Arbeitslager und Gefängnis für den Bischof

Der verstorbene Bischof Zhu war sowohl vom Vatikan als auch von der chinesischen Regierung anerkannt. Nachdem er lange im Untergrund gearbeitet, 16 Jahre im Arbeitslager und mehrere Jahre im Gefängnis verbracht hatte, berief ihn die Staatskirche 2010 offiziell zum Bischof von Wenzhou. Shao übernahm indes die Rolle des Untergrundbischofs - vom Vatikan bestätigt, von Peking abgelehnt. Nun leitet ein einfacher Pfarrer die Diözese; Shao bleibt verschwunden.

Der Vorfall zeigt erneut, wie eng die Spielräume für Religionsgruppen in China sind. In den vergangenen zwei Jahren wurden in Wenzhou, aber auch in den anderen Städten der südöstlichen Provinz Zhejiang, wo Katholiken und Protestanten durchaus präsent sind, bis zu 1.800 Kreuze von Häuser- und Kirchendächern gerissen und zerstört. Das Symbol des christlichen Glaubens soll aus dem öffentlichen Blickfeld verschwinden. Immer wieder kam es dabei zu gewaltsamen Zusammenstößen zwischen Gläubigen und Behörden. Im Februar wurden ein evangelischer Pfarrer und dessen Frau zu langjährigen Haftstrafen verurteilt, weil sie sich der Abnahme eines Kreuzes widersetzten.

Katholische Priester müssen sich registrieren lassen

Der Druck auf Chinas Gläubige dürfte sich weiter verschärfen. So müssen sich demnächst alle Priester, welcher Glaubensrichtung auch immer, bei Chinas Staatskirche registrieren lassen, um ein Zertifikat zu erhalten. Wer keines hat, darf keine priesterliche Tätigkeit ausüben - ein Dilemma für die bislang wenigstens leidlich tolerierten Untergrundpfarrer.

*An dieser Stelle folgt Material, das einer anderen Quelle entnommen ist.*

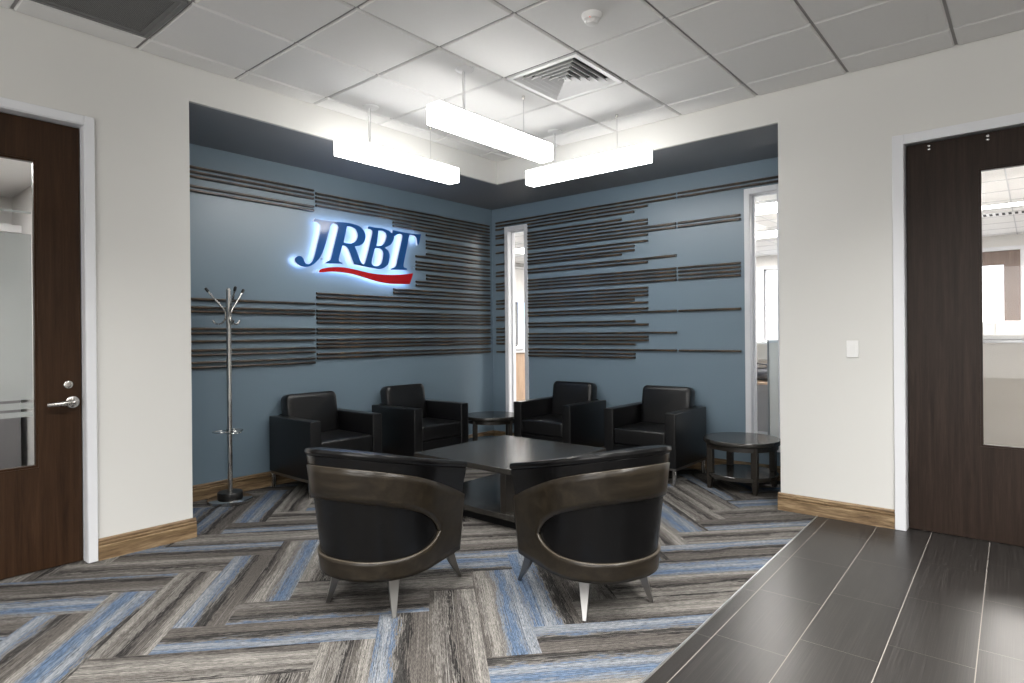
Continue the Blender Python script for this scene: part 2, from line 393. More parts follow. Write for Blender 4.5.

Für große Skepsis sorgen auch die Richtlinien für religiöse Angelegenheiten, die regelmäßig überarbeitet werden. Die neueste Version tritt am 7. Oktober in Kraft. Sie ist ein weiterer Schritt in Richtung einer totalen Überwachung. So sind "religiöse Aktivitäten an nicht genehmigten Standorten" verboten - ein schwerer Schlag gegen die halblegalen Untergrundkirchen. Zudem sollen Geldflüsse aus dem In- und Ausland systematisch überprüft und ihre Genehmigung erschwert werden. Erstmals rücken auch kirchliche Wohltätigkeitsorganisationen in den Fokus, die verschärft kontrolliert werden sollen.

Peking und China müssen sich annähern

Viele fragen sich, wie in diesem Umfeld eine Annäherung zwischen Peking und dem Vatikan funktionieren soll. Kardinalstaatssekretär Pietro Parolin hatte Ende August erklärt, der Heilige Stuhl strebe "neue und gute Beziehungen zu China" an - und zwar zum Wohl der katholischen Gläubigen. "Ich wüsste nicht, warum ich optimistisch sein sollte", sagt hingegen Kardinal Joseph Zen, ehemaliger Bischof von Hongkong; "die chinesische Regierung hat nicht die Absicht, uns irgendetwas zu schenken." Und die Gesellschaft für bedrohte Völker (GfbV) in Göttingen warnt: "Die vom Vatikan angestrebte Annäherung an die chinesische Regierung bekommt einen immer höheren Preis."